* **What you will do**
Return the listing below word for word.

* **Provided material**

start

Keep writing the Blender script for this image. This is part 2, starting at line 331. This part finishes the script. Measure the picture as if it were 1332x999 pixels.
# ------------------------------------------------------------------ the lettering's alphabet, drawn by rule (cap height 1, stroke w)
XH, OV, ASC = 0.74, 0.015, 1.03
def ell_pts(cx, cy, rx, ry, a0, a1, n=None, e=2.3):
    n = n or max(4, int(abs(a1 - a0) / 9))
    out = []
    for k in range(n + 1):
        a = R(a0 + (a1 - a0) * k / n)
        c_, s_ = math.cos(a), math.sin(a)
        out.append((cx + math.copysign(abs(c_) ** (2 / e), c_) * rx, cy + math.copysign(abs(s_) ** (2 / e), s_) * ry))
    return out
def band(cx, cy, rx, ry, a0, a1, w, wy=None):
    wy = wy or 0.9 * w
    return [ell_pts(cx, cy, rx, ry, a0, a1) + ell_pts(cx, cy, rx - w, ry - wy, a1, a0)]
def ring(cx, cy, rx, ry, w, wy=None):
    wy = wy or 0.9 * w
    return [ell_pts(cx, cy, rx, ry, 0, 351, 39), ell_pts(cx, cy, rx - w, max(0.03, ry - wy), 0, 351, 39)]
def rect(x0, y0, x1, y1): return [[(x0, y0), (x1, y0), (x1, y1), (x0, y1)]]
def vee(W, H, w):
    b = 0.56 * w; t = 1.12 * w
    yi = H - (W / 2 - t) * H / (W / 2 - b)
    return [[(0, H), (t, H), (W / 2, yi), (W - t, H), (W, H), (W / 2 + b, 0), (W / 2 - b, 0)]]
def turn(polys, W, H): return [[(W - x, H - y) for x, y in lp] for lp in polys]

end

* **Output below**
Keep writing the Blender script for this image. This is part 2, starting at line 331. This part finishes the script. Measure the picture as if it were 1332x999 pixels.
# ------------------------------------------------------------------ the lettering's alphabet, drawn by rule (cap height 1, stroke w)
XH, OV, ASC = 0.74, 0.015, 1.03
def ell_pts(cx, cy, rx, ry, a0, a1, n=None, e=2.3):
    n = n or max(4, int(abs(a1 - a0) / 9))
    out = []
    for k in range(n + 1):
        a = R(a0 + (a1 - a0) * k / n)
        c_, s_ = math.cos(a), math.sin(a)
        out.append((cx + math.copysign(abs(c_) ** (2 / e), c_) * rx, cy + math.copysign(abs(s_) ** (2 / e), s_) * ry))
    return out
def band(cx, cy, rx, ry, a0, a1, w, wy=None):
    wy = wy or 0.9 * w
    return [ell_pts(cx, cy, rx, ry, a0, a1) + ell_pts(cx, cy, rx - w, ry - wy, a1, a0)]
def ring(cx, cy, rx, ry, w, wy=None):
    wy = wy or 0.9 * w
    return [ell_pts(cx, cy, rx, ry, 0, 351, 39), ell_pts(cx, cy, rx - w, max(0.03, ry - wy), 0, 351, 39)]
def rect(x0, y0, x1, y1): return [[(x0, y0), (x1, y0), (x1, y1), (x0, y1)]]
def vee(W, H, w):
    b = 0.56 * w; t = 1.12 * w
    yi = H - (W / 2 - t) * H / (W / 2 - b)
    return [[(0, H), (t, H), (W / 2, yi), (W - t, H), (W, H), (W / 2 + b, 0), (W / 2 - b, 0)]]
def turn(polys, W, H): return [[(W - x, H - y) for x, y in lp] for lp in polys]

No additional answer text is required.